_Problem requirements_:
Transcribe the whole listing below without changing a word, but leave out every image.

_Data extract_:
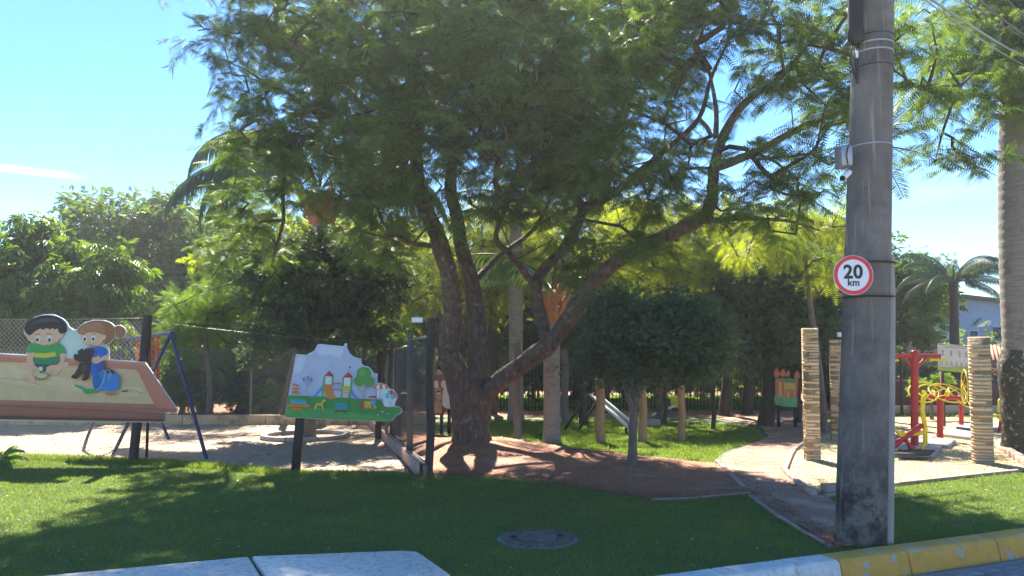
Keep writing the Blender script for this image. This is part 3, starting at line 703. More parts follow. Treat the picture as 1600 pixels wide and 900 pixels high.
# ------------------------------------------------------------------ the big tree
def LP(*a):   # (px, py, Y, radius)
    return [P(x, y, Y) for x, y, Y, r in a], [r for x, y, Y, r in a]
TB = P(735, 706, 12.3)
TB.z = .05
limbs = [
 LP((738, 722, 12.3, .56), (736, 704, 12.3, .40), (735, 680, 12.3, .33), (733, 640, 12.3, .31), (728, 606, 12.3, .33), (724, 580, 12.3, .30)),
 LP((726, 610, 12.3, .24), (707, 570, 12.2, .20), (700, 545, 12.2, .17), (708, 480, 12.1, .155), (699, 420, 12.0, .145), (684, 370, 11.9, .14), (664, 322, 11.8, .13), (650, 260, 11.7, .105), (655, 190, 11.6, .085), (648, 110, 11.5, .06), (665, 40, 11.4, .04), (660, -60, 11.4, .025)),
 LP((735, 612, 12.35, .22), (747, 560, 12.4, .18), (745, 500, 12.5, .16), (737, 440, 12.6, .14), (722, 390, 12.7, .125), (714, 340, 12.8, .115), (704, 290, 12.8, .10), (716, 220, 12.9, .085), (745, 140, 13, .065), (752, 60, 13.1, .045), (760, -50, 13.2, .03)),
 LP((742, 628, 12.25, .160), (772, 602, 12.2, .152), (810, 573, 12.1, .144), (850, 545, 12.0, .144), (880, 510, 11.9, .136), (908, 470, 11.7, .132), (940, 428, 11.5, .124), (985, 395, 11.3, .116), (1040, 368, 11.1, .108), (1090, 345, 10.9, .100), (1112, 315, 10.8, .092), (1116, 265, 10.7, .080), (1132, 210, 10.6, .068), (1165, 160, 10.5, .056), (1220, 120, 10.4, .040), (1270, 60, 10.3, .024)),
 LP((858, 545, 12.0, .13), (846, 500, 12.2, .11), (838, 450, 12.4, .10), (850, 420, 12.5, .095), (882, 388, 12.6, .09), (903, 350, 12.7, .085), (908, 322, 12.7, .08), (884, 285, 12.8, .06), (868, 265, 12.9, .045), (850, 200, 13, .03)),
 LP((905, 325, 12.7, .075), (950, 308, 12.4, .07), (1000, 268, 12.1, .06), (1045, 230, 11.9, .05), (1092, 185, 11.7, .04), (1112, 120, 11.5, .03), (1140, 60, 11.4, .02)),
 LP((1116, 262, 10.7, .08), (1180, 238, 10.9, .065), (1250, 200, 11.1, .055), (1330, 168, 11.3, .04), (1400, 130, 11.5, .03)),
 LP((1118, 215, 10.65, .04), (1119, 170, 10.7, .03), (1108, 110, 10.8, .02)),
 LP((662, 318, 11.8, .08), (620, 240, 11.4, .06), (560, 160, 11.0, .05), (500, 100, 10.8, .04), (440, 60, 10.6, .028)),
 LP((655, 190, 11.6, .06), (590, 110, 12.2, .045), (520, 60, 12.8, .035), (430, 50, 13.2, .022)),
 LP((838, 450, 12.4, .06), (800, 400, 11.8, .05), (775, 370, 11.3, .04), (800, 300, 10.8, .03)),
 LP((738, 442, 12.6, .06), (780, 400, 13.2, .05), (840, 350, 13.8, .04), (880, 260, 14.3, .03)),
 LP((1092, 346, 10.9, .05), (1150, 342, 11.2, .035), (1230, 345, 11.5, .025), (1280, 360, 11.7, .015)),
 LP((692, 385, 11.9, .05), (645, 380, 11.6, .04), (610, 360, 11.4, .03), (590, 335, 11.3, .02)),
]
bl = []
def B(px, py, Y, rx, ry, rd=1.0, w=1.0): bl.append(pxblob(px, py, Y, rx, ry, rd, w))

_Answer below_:
Keep writing the Blender script for this image. This is part 3, starting at line 703. More parts follow. Treat the picture as 1600 pixels wide and 900 pixels high.
# ------------------------------------------------------------------ the big tree
def LP(*a):   # (px, py, Y, radius)
    return [P(x, y, Y) for x, y, Y, r in a], [r for x, y, Y, r in a]
TB = P(735, 706, 12.3)
TB.z = .05
limbs = [
 LP((738, 722, 12.3, .56), (736, 704, 12.3, .40), (735, 680, 12.3, .33), (733, 640, 12.3, .31), (728, 606, 12.3, .33), (724, 580, 12.3, .30)),
 LP((726, 610, 12.3, .24), (707, 570, 12.2, .20), (700, 545, 12.2, .17), (708, 480, 12.1, .155), (699, 420, 12.0, .145), (684, 370, 11.9, .14), (664, 322, 11.8, .13), (650, 260, 11.7, .105), (655, 190, 11.6, .085), (648, 110, 11.5, .06), (665, 40, 11.4, .04), (660, -60, 11.4, .025)),
 LP((735, 612, 12.35, .22), (747, 560, 12.4, .18), (745, 500, 12.5, .16), (737, 440, 12.6, .14), (722, 390, 12.7, .125), (714, 340, 12.8, .115), (704, 290, 12.8, .10), (716, 220, 12.9, .085), (745, 140, 13, .065), (752, 60, 13.1, .045), (760, -50, 13.2, .03)),
 LP((742, 628, 12.25, .160), (772, 602, 12.2, .152), (810, 573, 12.1, .144), (850, 545, 12.0, .144), (880, 510, 11.9, .136), (908, 470, 11.7, .132), (940, 428, 11.5, .124), (985, 395, 11.3, .116), (1040, 368, 11.1, .108), (1090, 345, 10.9, .100), (1112, 315, 10.8, .092), (1116, 265, 10.7, .080), (1132, 210, 10.6, .068), (1165, 160, 10.5, .056), (1220, 120, 10.4, .040), (1270, 60, 10.3, .024)),
 LP((858, 545, 12.0, .13), (846, 500, 12.2, .11), (838, 450, 12.4, .10), (850, 420, 12.5, .095), (882, 388, 12.6, .09), (903, 350, 12.7, .085), (908, 322, 12.7, .08), (884, 285, 12.8, .06), (868, 265, 12.9, .045), (850, 200, 13, .03)),
 LP((905, 325, 12.7, .075), (950, 308, 12.4, .07), (1000, 268, 12.1, .06), (1045, 230, 11.9, .05), (1092, 185, 11.7, .04), (1112, 120, 11.5, .03), (1140, 60, 11.4, .02)),
 LP((1116, 262, 10.7, .08), (1180, 238, 10.9, .065), (1250, 200, 11.1, .055), (1330, 168, 11.3, .04), (1400, 130, 11.5, .03)),
 LP((1118, 215, 10.65, .04), (1119, 170, 10.7, .03), (1108, 110, 10.8, .02)),
 LP((662, 318, 11.8, .08), (620, 240, 11.4, .06), (560, 160, 11.0, .05), (500, 100, 10.8, .04), (440, 60, 10.6, .028)),
 LP((655, 190, 11.6, .06), (590, 110, 12.2, .045), (520, 60, 12.8, .035), (430, 50, 13.2, .022)),
 LP((838, 450, 12.4, .06), (800, 400, 11.8, .05), (775, 370, 11.3, .04), (800, 300, 10.8, .03)),
 LP((738, 442, 12.6, .06), (780, 400, 13.2, .05), (840, 350, 13.8, .04), (880, 260, 14.3, .03)),
 LP((1092, 346, 10.9, .05), (1150, 342, 11.2, .035), (1230, 345, 11.5, .025), (1280, 360, 11.7, .015)),
 LP((692, 385, 11.9, .05), (645, 380, 11.6, .04), (610, 360, 11.4, .03), (590, 335, 11.3, .02)),
]
bl = []
def B(px, py, Y, rx, ry, rd=1.0, w=1.0): bl.append(pxblob(px, py, Y, rx, ry, rd, w))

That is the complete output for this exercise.